A Karen kid with his new backpack.

"We sent a team to survey the area and work with Omkoi Non-formal Education Center," said Patcharin. "We visited the schools with Kru Tom and found out that the four learning centres at Ban Tee Noeh, Sala The, Mae Kerb and Kong Da villages are badly in need of new buildings.

"It took us some time to arrange for the construction materials to be transported up here as we had to wait until the roads were accessible by small trucks. It took several trips and days as the road is very difficult to manoeuvre. The Karen villagers then helped build the schools as no construction firms wanted to come so far up here. We are also very lucky and grateful to have Chiang Mai MP Srires Kotkamlue assist us on this trip," said Patcharin.

Apart from the official handover of the four buildings and the distribution of backpacks and stationery, the BCC team also prepared lunch for hilltribe schoolchildren at Ban Tee Noeh and Sala The. The delicious menu was khai palo (Chinese-style boiled eggs in palo gravy with pork and tofu), served with steamed rice, and with a piece of fruit cake as dessert.

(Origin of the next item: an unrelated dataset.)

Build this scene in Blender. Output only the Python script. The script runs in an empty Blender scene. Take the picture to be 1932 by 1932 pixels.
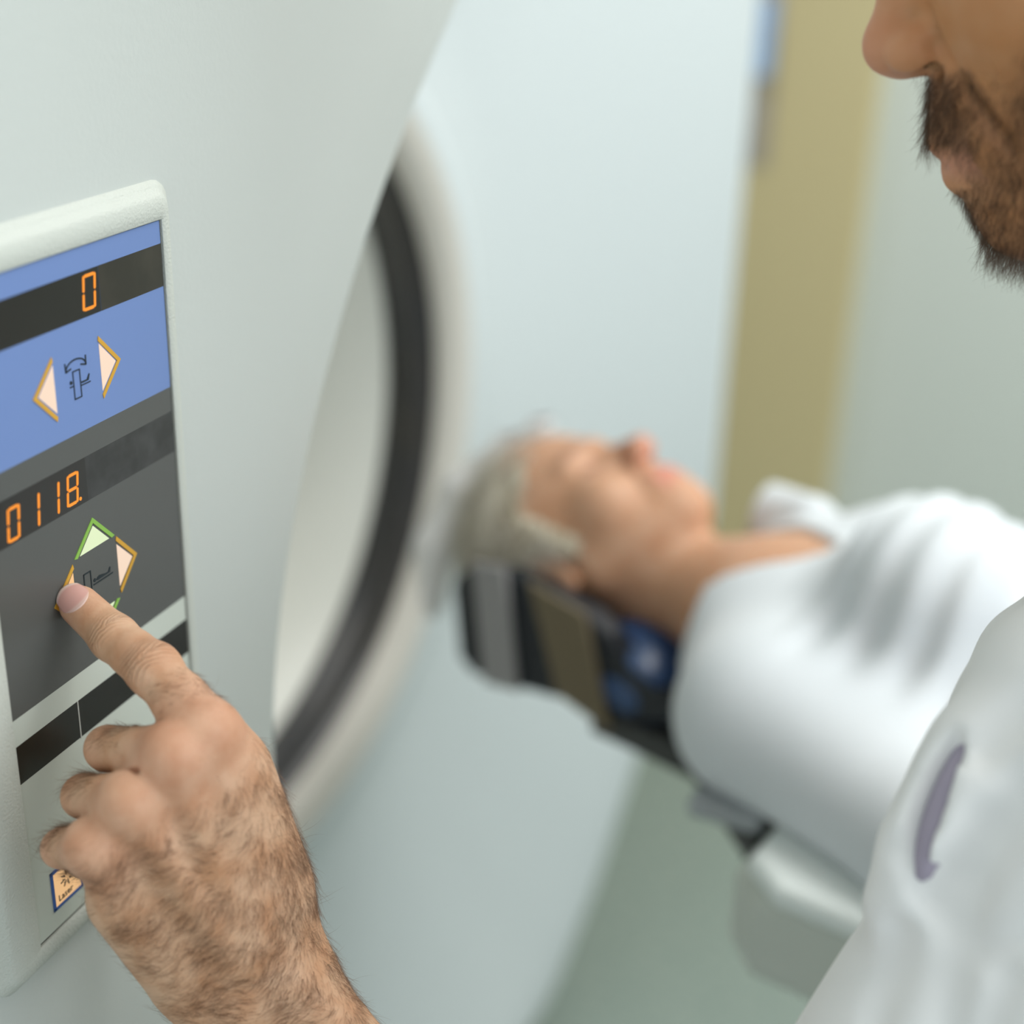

Representing the BCC on this trip were six executive chefs from Bangkok _ Norbert Kostner of the Mandarin Oriental Bangkok, Erwin Eberharter of the Dusit Thani, Michael Hogan of the JW Marriott Hotel, Jose Martin Ruiz Borja of the Renaissance Bangkok Ratchaprasong Hotel, Thibault Chiumenti of the Plaza Athenee Bangkok, and Santo Zoppis from Thai Airways International. They were joined by executive chef Pisit Jinopong from Mandarin Oriental Dhara Dhevi Chiang Mai, who assisted with food preparation. Dhara Dhevi also donated delicious fruit cakes for all the children.

"As chefs, we wanted to do something we are good at for the children and decided to cook a lunch meal for them," said Kostner. "We have come up with khai palo, a simple yet favourite dish for kids. The food is pre-cooked at Dhara Dhevi and transported up here early in the morning. We then re-heat the food at the school's kitchen.

"Each kid gets two eggs, four pieces of pork and three pieces of tofu, plus a fruit cake," added Kostner. "But as you can see, the kids only eat a few spoonfuls and take the rest home to share with their families. I was so touched with their love and care for their parents."

Eberharter said: "This trip was an eye-opener for me and my colleagues. We learned that there are still a lot of poor children in Thailand who need help, especially in education. I am so happy to see the kids' smiles when they eat the food. It's a happy meal for them and we are so glad that we can make it happen."

The inaugural Bangkok Chefs Charity was held in 2009 in the gracious presence of Princess Maha Chakri Sirindhorn, with all proceeds going towards her Sai Jai Thai Foundation and needy children and schools in northern Thailand. The 2010 and 2011 charity galas benefitted the Border Patrol Police Schools Foundation under her patronage, as well as helping flood victims near Bangkok.

Last year's charity gala managed to raise 12 million baht from auctions and ticket sales. The money benefitted the Border Patrol Police Schools Foundation as well as four schools in Omkoi.

In addition, the Bangkok Chefs Charity donated 1 million baht as a long-term scholarship fund to support the education of less fortunate students in all regions of Thailand through the Bangkok Post Foundation. The 30-year-old foundation is now supporting hundreds of students from primary to university level. The funds supporting them come from donations and the interest they earn.

Representing Bangkok Chefs Charity (BCC) on this trip were, from left, executive chefs Jose Martin Ruiz Borja of Renaissance Bangkok Ratchaprasong Hotel, Pisit Jinopong of Mandarin Oriental Dhara Dhevi Chiang Mai, Erwin Eberharter of the Dusit Thani Bangkok, Santo Zoppis of Thai Airways International, Nuntiya Hem-ung-gull, Michael Hogan of the JW Marriott Hotel Bangkok, Norbert Kostner of the Mandarin Oriental, Bangkok, Thibault Chiumenti of the Plaza Athenee Bangkok, and Patcharin Hem-ung-gull.